Start of INFORMATION PROVIDED

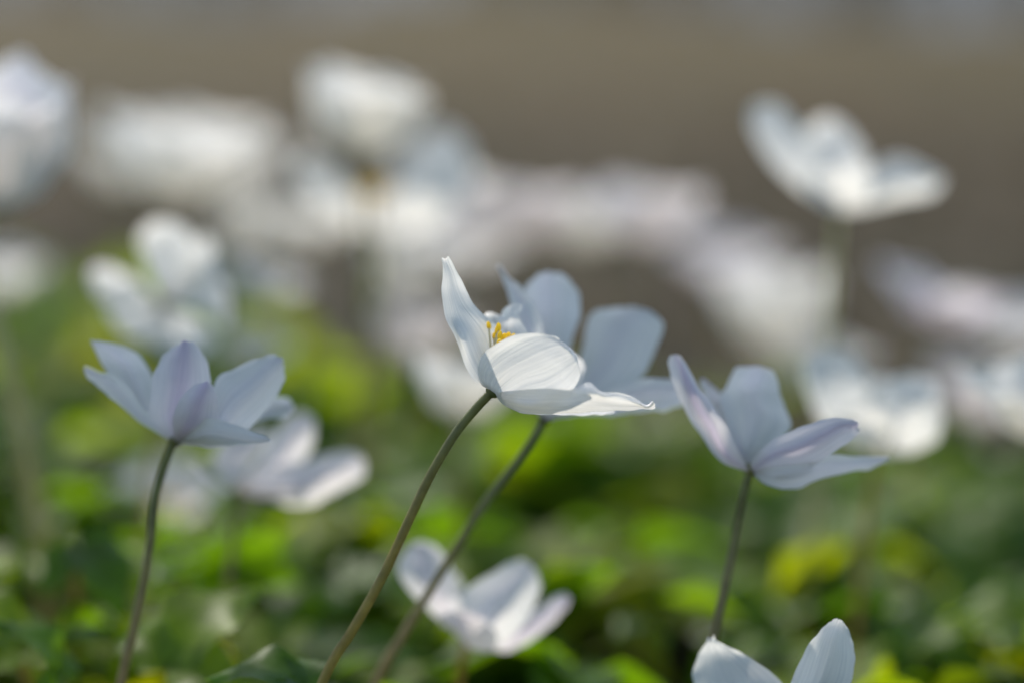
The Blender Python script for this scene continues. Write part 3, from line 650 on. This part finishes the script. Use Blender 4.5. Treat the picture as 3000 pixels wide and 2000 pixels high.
# --- blurred flowers behind whose outline still reads
S_ = [[[(2445,612,0),(2452,618,0),(2460,624,0)],[(2350,560,-4),(2365,520,-5),(2410,480,-3)],[(2262,480,-5),(2310,450,-6),(2370,415,-3)],[(2205,385,-4),(2255,375,-5),(2325,360,-2)],[(2200,315,-3),(2245,300,-3),(2295,318,-1)]],
      [[(2450,612,1),(2456,616,1),(2462,620,1)],[(2380,520,6),(2440,510,8),(2510,530,6)],[(2355,430,9),(2430,430,11),(2540,470,8)],[(2368,375,10),(2430,372,11),(2510,410,9)],[(2400,350,10),(2430,345,10),(2470,362,10)]],
      [[(2455,614,0),(2462,620,0),(2470,626,0)],[(2530,520,-3),(2550,560,-6),(2550,610,-4)],[(2620,462,-3),(2640,520,-7),(2630,595,-4)],[(2700,485,-2),(2720,525,-5),(2710,580,-3)],[(2755,515,-2),(2762,535,-2),(2745,562,-2)]],
      [[(2448,614,-1),(2456,622,-1),(2464,626,-1)],[(2360,560,-8),(2440,580,-10),(2530,590,-8)],[(2380,490,-12),(2450,500,-14),(2550,510,-12)],[(2420,450,-13),(2470,445,-14),(2530,460,-13)]],
      [[(2452,614,1),(2460,618,1),(2466,622,1)],[(2520,560,8),(2550,565,9),(2590,580,8)],[(2580,510,13),(2630,520,14),(2670,540,13)],[(2650,490,15),(2680,500,15),(2700,515,15)]]]
hero('solitary white anemone high at the upper right against brown', .62, S_, [(2400,1300,6),(2425,1050,4),(2440,800,1),(2456,622,0)], 'white', 'stem_pale', 25, amp=.0009, edge=.0008, sr=(.0008, .0006))
V_ = [[[(2555,1318,0),(2562,1324,0),(2570,1330,0)],[(2420,1250,-5),(2470,1230,-7),(2540,1210,-5)],[(2370,1160,-6),(2430,1140,-8),(2550,1130,-5)],[(2352,1075,-5),(2430,1060,-6),(2530,1075,-3)],[(2400,1022,-4),(2450,1015,-4),(2495,1035,-2)]],
      [[(2560,1318,-1),(2568,1324,-1),(2576,1330,-1)],[(2560,1200,-7),(2620,1260,-10),(2660,1322,-6)],[(2600,1120,-9),(2680,1190,-12),(2740,1285,-8)],[(2655,1096,-8),(2715,1140,-10),(2762,1215,-7)],[(2700,1098,-7),(2730,1110,-7),(2752,1150,-6)]],
      [[(2560,1320,1),(2566,1322,1),(2572,1324,1)],[(2500,1200,7),(2560,1190,9),(2640,1210,7)],[(2510,1140,11),(2580,1125,12),(2650,1150,11)],[(2550,1110,12),(2585,1104,12),(2620,1118,12)]],
      [[(2556,1320,-1),(2564,1326,-1),(2570,1330,-1)],[(2450,1280,-8),(2540,1290,-10),(2620,1310,-8)],[(2440,1230,-12),(2540,1220,-14),(2620,1250,-12)],[(2480,1195,-13),(2540,1180,-14),(2590,1205,-13)]]]
hero('bright cream white blurred anemone just right of the lilac striped one', .58, V_, [(2520,1700,4),(2545,1500,2),(2562,1326,0)], 'white', 'stem', 28, amp=.0009, edge=.0008)
P_ = [[[(470,880,0),(480,884,0),(490,880,0)],[(430,780,1),(490,775,2),(560,790,1)],[(405,700,1),(480,690,3),(575,720,1)],[(430,655,0),(480,645,1),(545,665,0)]],
      [[(468,880,0),(474,890,0),(480,896,0)],[(380,810,0),(370,850,1),(380,900,0)],[(310,775,-1),(300,820,0),(310,880,-1)],[(268,785,-2),(262,815,-1),(275,850,-2)]],
      [[(470,888,0),(480,894,0),(488,900,0)],[(360,890,-2),(400,940,0),(450,960,-1)],[(310,900,-3),(350,960,-2),(430,1010,-2)],[(330,950,-4),(370,985,-3),(420,1010,-3)]],
      [[(475,892,0),(486,898,0),(496,894,0)],[(450,960,-1),(530,990,0),(600,950,-1)],[(450,1010,-3),(540,1050,-2),(630,1000,-3)],[(490,1045,-4),(550,1062,-3),(600,1035,-4)]],
      [[(484,880,0),(494,888,0),(498,896,0)],[(560,790,1),(600,860,2),(610,920,0)],[(600,770,1),(650,860,1),(650,960,-1)],[(640,800,0),(672,870,0),(668,940,-1)]],
      [[(484,878,1),(490,880,1),(496,884,1)],[(540,770,3),(580,780,4),(600,830,3)],[(580,700,3),(610,730,4),(630,780,3)],[(600,690,3),(618,705,3),(628,730,3)]]]
hero('bright white blurred anemone facing us above the left bluish one', .60, P_, [(430,1500,10),(455,1300,9),(478,1100,5),(480,890,0)], 'white', 'stem', 22, amp=.0009, edge=.0008)
L_ = [[[(1100,690,0),(1110,696,0),(1120,700,0)],[(960,620,-4),(985,580,-2),(1030,560,1)],[(880,545,-5),(920,505,-2),(985,495,2)],[(862,490,-4),(895,470,-2),(950,470,2)],[(875,455,-3),(895,450,-2),(925,455,0)]],
      [[(1118,690,0),(1126,696,0),(1134,700,0)],[(1190,560,3),(1240,610,-1),(1270,660,-4)],[(1215,460,5),(1300,510,0),(1350,590,-4)],[(1240,395,5),(1320,430,1),(1385,500,-3)],[(1290,368,4),(1330,385,2),(1370,425,-1)]],
      [[(1104,694,-1),(1114,700,-1),(1122,704,-1)],[(950,640,-8),(1010,660,-10),(1090,660,-9)],[(930,580,-12),(1010,590,-14),(1090,600,-13)],[(960,555,-13),(1010,550,-14),(1060,568,-14)]],
      [[(1116,694,-1),(1124,700,-1),(1132,702,-1)],[(1110,650,-9),(1190,670,-11),(1290,650,-8)],[(1110,590,-13),(1200,590,-15),(1310,590,-12)],[(1140,560,-14),(1200,548,-15),(1260,562,-13)]],
      [[(1116,690,1),(1122,692,1),(1128,694,1)],[(1150,600,8),(1190,590,9),(1230,600,8)],[(1150,520,14),(1210,500,15),(1260,520,14)],[(1180,480,16),(1215,470,16),(1245,485,16)]]]
Lr = hero('open white anemone with a yellowish centre under the highest round one', .70, L_, [(1010,1500,10),(1040,1200,7),(1080,930,3),(1118,698,0)], 'white', 'stem_pale', 16, amp=.0009, edge=.0008, sr=(.0012, .0009))
stamens(Lr, W(1095, 640, .700), Vector((-.15, -.1, 1)).normalized(), 26, random.Random(4), .0085, .8, False)

# --- blurred flowers behind
FL = [ # px, py, d, axis(right, away, up), mm, open, seed, mat, label, extra
 (-50, 640, .60, (.10, -.1, 1), 30, 24, 11, 'blue', 'tall anemone cut by the left edge, white above and blue below', dict(stem='stem_pale', foot=(-.0975, .60, 0), sr=(.0020, .0014))),
 (10, 860, .80, (.1, -.1, 1), 14, 50, 12, 'white', 'small pale anemone half hidden at the left edge under the tall white and blue one', {}),
 (500, 590, .74, (.12, .08, 1), 24, 48, 13, 'white', 'wide white blurred anemone at the upper left, left of the highest blossom', {}),
 (740, 720, .90, (.1, .1, 1), 18, 46, 14, 'white', 'greyish anemone low behind the wide white one at the upper left', {}),
 (1060, 460, .68, (.08, .02, 1), 21, 36, 15, 'white', 'highest round white anemone left of the middle, blurred against brown', {}),
 (1360, 790, .82, (.2, -.1, 1), 15, 55, 17, 'blue', 'grey blue anemone at the right foot of the open faced blurred one', {}),
 (1560, 715, .80, (.05, .15, 1), 18, 42, 18, 'blush', 'left one of the two pale anemones side by side at the upper middle', {}),
 (1880, 730, .77, (.1, .15, 1), 20, 42, 19, 'blush', 'pinkish white anemone at the upper middle, right one of two side by side', {}),
 (1250, 1060, .82, (.0, -.2, 1), 17, 40, 20, 'blush', 'faint greyish anemone hanging above the bright blur left of the sharp flower', {}),
 (1350, 1240, .62, (.12, .05, 1), 16, 42, 21, 'white', 'bright blurred anemone just behind and left of the sharp flower', {}),
 (760, 870, .73, (.3, .0, 1), 12, 62, 23, 'blue', 'small bluish anemone to the right of the bright white one facing us', {}),
 (740, 1070, .72, (.2, -.2, 1), 10, 55, 24, 'white', 'tiny pale blossom low between the left bluish flower and the olive stem', {}),
 (2270, 1040, .80, (.05, .1, 1), 25, 30, 26, 'white', 'large hazy grey white anemone below the solitary high one at the right', {}),
 (2720, 950, .72, (.35, -.1, 1), 18, 58, 27, 'lilac', 'hazy lilac grey anemone near the right edge, one pale petal to its left', {}),
 (3045, 1290, .58, (.0, -.1, 1), 17, 45, 29, 'white', 'bright white anemone cut by the right edge', {}),
 (2860, 1230, .82, (.1, -.1, 1), 17, 45, 30, 'blush', 'dull pinkish grey anemone beside the one cut by the right edge', {}),
 (2840, 1370, .88, (.1, -.1, 1), 11, 50, 31, 'white', 'tiny pale greenish blossom on the leaf tops at the right', {}),
 (500, 1530, .69, (.1, -.3, 1), 15, 50, 32, 'white', 'whitish blurred anemone behind the dark stem of the left bluish one', {}),
 (640, 470, .80, (.1, .1, 1), 16, 46, 51, 'white', 'white anemone overlapping the right side of the wide upper left blossom', {}),
 (400, 430, .84, (.1, .1, 1), 15, 60, 50, 'white', 'white anemone with its rim just above the wide upper left blossom', {}),
 (330, 540, .92, (.2, .1, 1), 17, 52, 40, 'white', 'dim white anemone behind the left side of the wide upper left blossom', {}),
 (690, 560, .88, (-.1, .1, 1), 20, 46, 41, 'white', 'pale anemone filling the gap between the wide upper left blossom and the highest one', {}),
 (900, 720, .86, (.2, .1, 1), 16, 55, 42, 'white', 'whitish anemone tucked at the left side of the open faced one', {}),
 (1260, 600, .78, (.2, .15, 1), 16, 50, 43, 'white', 'bright anemone touching the right side of the open faced one', {}),
 (1420, 690, .90, (.1, .15, 1), 17, 42, 44, 'blush', 'faint anemone between the open faced one and the pale pair', {}),
 (1740, 720, .86, (-.1, .1, 1), 18, 40, 45, 'white', 'soft white anemone filling the gap inside the pale pair at the upper middle', {}),
 (2120, 830, .92, (.0, -.2, 1), 18, 52, 46, 'blush', 'dim anemone sloping down to the right of the pale pair', {}),
 (2400, 1130, .80, (.1, -.2, 1), 15, 48, 47, 'white', 'greyish anemone between the large hazy one and the cream white one', {}),
 (2960, 1010, .80, (.1, -.2, 1), 17, 52, 48, 'blue', 'blue grey anemone at the right edge above the one cut by it', {}),
 (1190, 830, .88, (.1, -.2, 1), 15, 48, 49, 'white', 'pale anemone hanging under the open faced one', {}),
 (2190, 1985, .62, (.05, .1, 1), 12, 42, 33, 'blue', 'grey blue blurred anemone low behind the one cut by the bottom edge', {}),
]
for (px, py, d, ax, mm, op, sd, mt, lb, ex) in FL:
    generic(px, py, d, ax, mm * 1.2, op - 4, sd, mt, label=lb, **ex)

End of INFORMATION PROVIDED

WRITTEN TASK → Copy every line above that includes the string "wide".

RESULT OF THE EXERCISE →
The Blender Python script for this scene continues. Write part 3, from line 650 on. This part finishes the script. Use Blender 4.5. Treat the picture as 3000 pixels wide and 2000 pixels high.
 (500, 590, .74, (.12, .08, 1), 24, 48, 13, 'white', 'wide white blurred anemone at the upper left, left of the highest blossom', {}),
 (740, 720, .90, (.1, .1, 1), 18, 46, 14, 'white', 'greyish anemone low behind the wide white one at the upper left', {}),
 (640, 470, .80, (.1, .1, 1), 16, 46, 51, 'white', 'white anemone overlapping the right side of the wide upper left blossom', {}),
 (400, 430, .84, (.1, .1, 1), 15, 60, 50, 'white', 'white anemone with its rim just above the wide upper left blossom', {}),
 (330, 540, .92, (.2, .1, 1), 17, 52, 40, 'white', 'dim white anemone behind the left side of the wide upper left blossom', {}),
 (690, 560, .88, (-.1, .1, 1), 20, 46, 41, 'white', 'pale anemone filling the gap between the wide upper left blossom and the highest one', {}),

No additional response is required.